When the bikes arrived in the back of the truck, my brother and I were asked to go and help my dad clean them all up and get them ready for riding. We hadn’t seen most of the bikes at all, and when we did, were we ever surprised. The two bikes from my uncle and aunt were shiny and new, mountain bikes in their prime. They had enough gears to keep you changing all day and looked too good to even ride. My dad’s bike on the other hand, had seen a much different life. Dragged out of someone’s garbage, it was rusty, cheap and far past its prime, if it ever had one! Then there was my bike, or my sister’s; we weren’t quite sure. It looked like a kid’s bike, painted burgundy, used here and there and nothing special in any way. However, the bike that caught my attention was not any of these. Instead, it was my mum’s old ten-speed racing bike from high school. It’s thin frame and tires looked used and enjoyed while its old chrome joints wore the rust of time. ‘Free Spirit’ was painted on the frame in thin white letters.

Looking at the bike and reading those words, it struck me that this bike was a relic of the past. Other bikes had ‘Mountain Tamer,’ ‘Ridge Rider,’ and ‘Trailblazer’ written across them, but it seemed to me, a completely different approach. These new mountain bikes were well oiled machines, made to conquer nature, climb the highest mountain and tear down into valley. But in my mum’s blue racing bike was something else: a free spirit.

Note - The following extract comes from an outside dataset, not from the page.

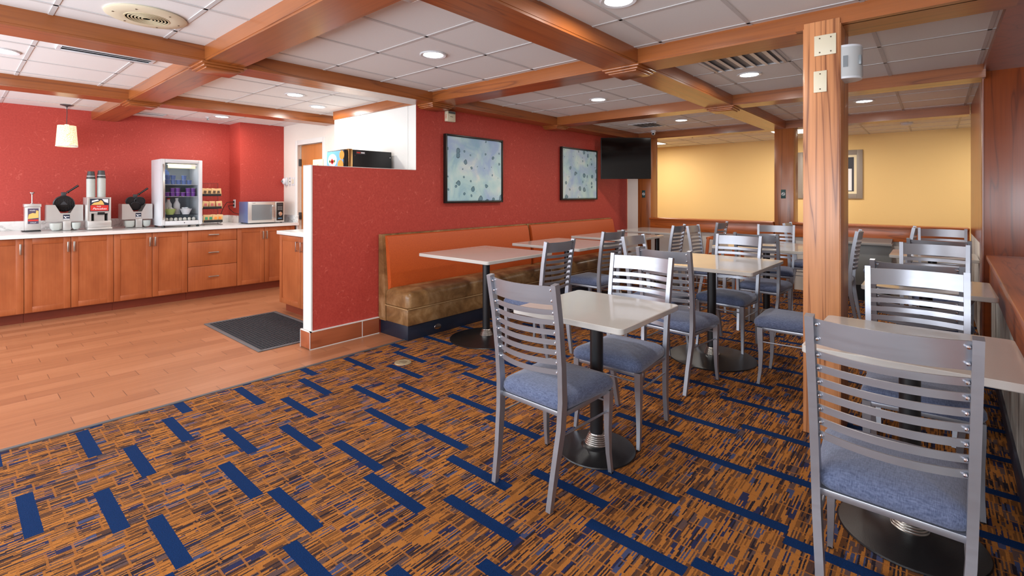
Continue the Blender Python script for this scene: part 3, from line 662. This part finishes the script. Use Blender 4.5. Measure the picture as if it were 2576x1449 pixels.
MB().bar([(.022, -.002, .10), (.022, -.026, .14), (.022, -.03, .42), (.022, -.026, .74), (.022, -.002, .78)], .014, .012, Vector((1, 0, 0))).build('door_handle', 'nickel', d)
MB().box(.32, .013, .768, .385, .0175, .784).build('maker_badge', 'sticker_white', d)
MB().cyl((.245, -.002, .055), (.245, .01, .055), .006).build('door_lock', 'graphite', d)
MB().box(.10, .10, Hh - .105, W - .05, .13, Hh - .05).build('lamp_cover', plain('lit_fridge_lamp', rgb(250, 225, 180), .5, emit=(1, .85, .6, 1), es=.5), t)
for zz in (.535, .385, .155): MB().box(.03, .06, zz - .004, W - .03, D - .04, zz, .001).build('shelf', 'glass' if zz < .2 else 'sticker_white', t)
for fx in (.04, W - .04):
    for fy in (.06, D - .05): MB().cyl((fx, fy, 0), (fx, fy, z0 + .004), .016).build('foot', 'black', t)
lamp('fridge_lamp', 'AREA', (FX + .22, FY + .12, FZ + Hh - .06), (0, 0, 0), .8, (.9, .95, 1), .25, .08)
def pot(mat, r=.026, h=.05):
    return MB().lathe([(.001, 0), (r * .82, 0), (r, h - .003), (r + .003, h - .002), (r + .003, h), (.001, h)], n=20).build('yogurt_cup', mat)
pp = pot('purple_pot'); bp = pot('blue_pot', .027, .055); first_p = [True, True]
lid_p = MB().lathe([(.001, .0505), (.028, .0505), (.028, .052), (.001, .052)], n=20).build('foil_lid', 'sticker_white', pp)
lid_b = MB().lathe([(.001, .0555), (.029, .0555), (.029, .057), (.001, .057)], n=20).build('foil_lid', 'sticker_white', bp)
def put(proto, idx, x, y, z, lab, grp):
    o = proto if first_p[idx] else copy_tree(proto); first_p[idx] = False; o.location = (FX + x, FY + y, FZ + z); tag(o, lab, 'yogurt', grp)
for i in range(6): put(pp, 0, .085 + i * .056, .09, .3855, 'purple yogurt cup on the middle fridge shelf, lower row, %s from the left' % ORD[i], 'purple yogurt cups, lower row')
for i in (1, 2, 4, 5): put(pp, 0, .085 + i * .056, .09, .4385, 'purple yogurt cup of the upper row on the middle fridge shelf, above the %s' % ORD[i], 'purple yogurt cups, upper row')
for i in range(5): put(bp, 1, .09 + i * .058, .09, .5355, 'blue yogurt cup on the top fridge shelf, lower row, %s from the left' % ORD[i], 'blue yogurt cups on the top shelf')
for i in (0, 1, 3): put(bp, 1, .09 + i * .058, .09, .5935, 'blue yogurt cup stacked on the %s of the top fridge shelf row' % ORD[i], 'blue yogurt cups stacked on the top shelf')
t = thing('milk_carton', 'tall blue and white carton at the back left of the top fridge shelf', 'carton', (FX + .09, FY + .20, FZ + .5355)); MB().box(-.035, -.035, 0, .035, .035, .15, .003).prism([(-.035, .15), (.035, .15), (.004, .19), (-.004, .19)], -.034, .034).build('carton_body', 'blue_pot', t); MB().box(-.03, -.037, .03, .03, -.0352, .08).build('print_panel', 'sticker_white', t)
for i, (x, lab) in enumerate(((.13, 'red and white striped bottle on the lower fridge shelf'), (.22, 'plain white bottle on the lower fridge shelf'))):
    t = thing('milk_bottle', lab, 'bottle', (FX + x, FY + .22, FZ + .1555)); MB().lathe([(.001, 0), (.034, 0), (.036, .01), (.036, .13), (.016, .17), (.016, .19), (.001, .19)], n=24).build('bottle_body', 'sticker_white', t)
    MB().lathe([(.018, .19), (.018, .205), (.001, .206)], n=16).build('cap', 'sticker_red' if i == 0 else 'sticker_white', t)
for x, mt, lab, c2 in ((.12, 'green_bowl', 'pale green bowl of small cream pots in the fridge', 'egg'), (.29, 'sticker_white', 'white bowl of small milk pots in the fridge', 'sticker_white')):
    t = thing('bowl', lab, 'bowl', (FX + x, FY + .11, FZ + .1555)); MB().lathe([(.001, 0), (.035, 0), (.065, .07), (.068, .072), (.062, .07), (.033, .005), (.001, .005)], n=28).build('bowl_shell', mt, t)
    m = MB(); random.seed(3)
    for k in range(16): a = random.random() * 6.28; r = random.random() * .042; m.lathe([(.001, 0), (.012, 0), (.015, .018), (.001, .018)], (r * math.cos(a), r * math.sin(a), .045 + random.random() * .03), 10)
    tag(m.build('creamer_pots', c2, t), kind='stuff')
eg = None
for i in range(7):
    if eg is None: eg = MB().ball((0, 0, .021), .021, (1, 1, 1.15)).build('egg', 'egg'); o = eg
    else: o = eg.copy(); COL.objects.link(o)
    o.location = (FX + .075 + i * .049, FY + .08, FZ + .0755); tag(o, 'white egg at the bottom of the fridge, %s from the left' % ORD[i], 'egg', 'eggs lined up at the bottom of the fridge')

# packet rack
t = thing('packet_rack', 'black three-tier wire rack of oatmeal packets between fridge and outlet', 'rack', (2.21, 7.30, CT))
m = MB()
for x in (0, .22): m.tube([(x, .16, 0), (x, .16, .56)], .003, 8).tube([(x, -.02, .003), (x, .16, .003)], .003, 8)
for k in range(14): m.tube([(k * .22 / 13, .162, .02), (k * .22 / 13, .162, .56)], .0013, 6)
for z in (.03, .12, .21, .30, .39, .48, .56): m.tube([(0, .161, z), (.22, .161, z)], .0016, 6)
m.build('wire_back', 'black_metal', t)
for k, (z, y) in enumerate(((.035, -.02), (.215, .01), (.385, .03))):
    m = MB().box(0, y, z, .22, y + .004, z + .032, .001).box(0, y + .004, z, .22, .16, z + .003).box(0, y, z, .003, .16, z + .03).box(.217, y, z, .22, .16, z + .03)
    m.build('shelf_tray', 'black_metal', t)
for z, y, items in ((.385, .03, (('brown_print', 'kraft packet with brown square prints on the top rack tier'),) * 4), (.215, .01, (('pink_print', 'kraft packet with pink print on the middle rack tier'),) * 3), (.035, -.02, (('green_print', 'kraft packet with green square print on the bottom rack tier'),) * 2 + (('orange_print', 'kraft packet with orange print on the bottom rack tier'),) * 2)):
    nn = len(items)
    for i, (mt, lab) in enumerate(items):
        p = thing('oatmeal_packet', lab + ', ' + ORD[i] + ' from the left', 'packet', (2.21 + .03 + i * (.165 / max(nn - 1, 1)), 7.30 + y + .014 + .012 * (i % 2), CT + z + .004), random.uniform(-6, 6), lab.replace('packet', 'packets'))
        q = Matrix.Rotation(R(random.uniform(-8, 8)), 3, 'Y')
        MB().box(-.037, 0, 0, .037, .018, .10, .004, rot=q).build('pouch', 'kraft', p); MB().box(-.016, -.0018, .035, .016, -.0002, .07, rot=q).build('print', mt, p)
# outlet and cords
t = thing('power_outlet', 'white wall outlet with two black plugs beside the microwave', 'outlet', (2.73, 7.70, 1.19), -90)
MB().box(-.04, -.007, -.06, .04, -.0005, .06, .003).build('cover_plate', 'whiteplastic', t)
MB().box(-.014, -.022, .012, .014, -.007, .038, .004).box(-.014, -.022, -.038, .014, -.007, -.012, .004).build('plugs', 'black', t)
cA = (MB().tube([(2.708, 7.70, 1.215), (2.62, 7.68, 1.21), (2.55, 7.62, 1.13), (2.49, 7.55, 1.02), (2.47, 7.46, .93), (2.42, 7.50, .922), (2.20, 7.6, .922), (2.15, 7.62, .922)], .004, 8).build('power_cord', 'black'))
cB = (MB().tube([(2.708, 7.70, 1.165), (2.64, 7.68, 1.16), (2.63, 7.62, 1.12), (2.67, 7.56, 1.06), (2.718, 7.47, 1.04), (2.74, 7.455, 1.03)], .004, 8).build('power_cord', 'black'))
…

It echoed a breath of fresh air from the past. It was the kind of bike that seemed to camouflage into whichever weathered fence it leaned against. It seemed at home wherever it was. It didn’t shout out its existence, but faded into a quite place of being without screaming. Its rusted frame asked only to be free, to fly across paths, not bending nature to itself, but simply enjoying it. It held a spirit, not of conquering but of enjoying.

I saw in that bike a desire that I had longed to fulfil. One of being. Not being loud, not being noticed but just being. To me, that bike was freedom; freedom to roam wherever I pleased and to enjoy nature as a part of it. It was there, riding on my mum’s old bike from high school; a bike that had been around long before I was born, that I felt truly free; a ‘Free Spirit.’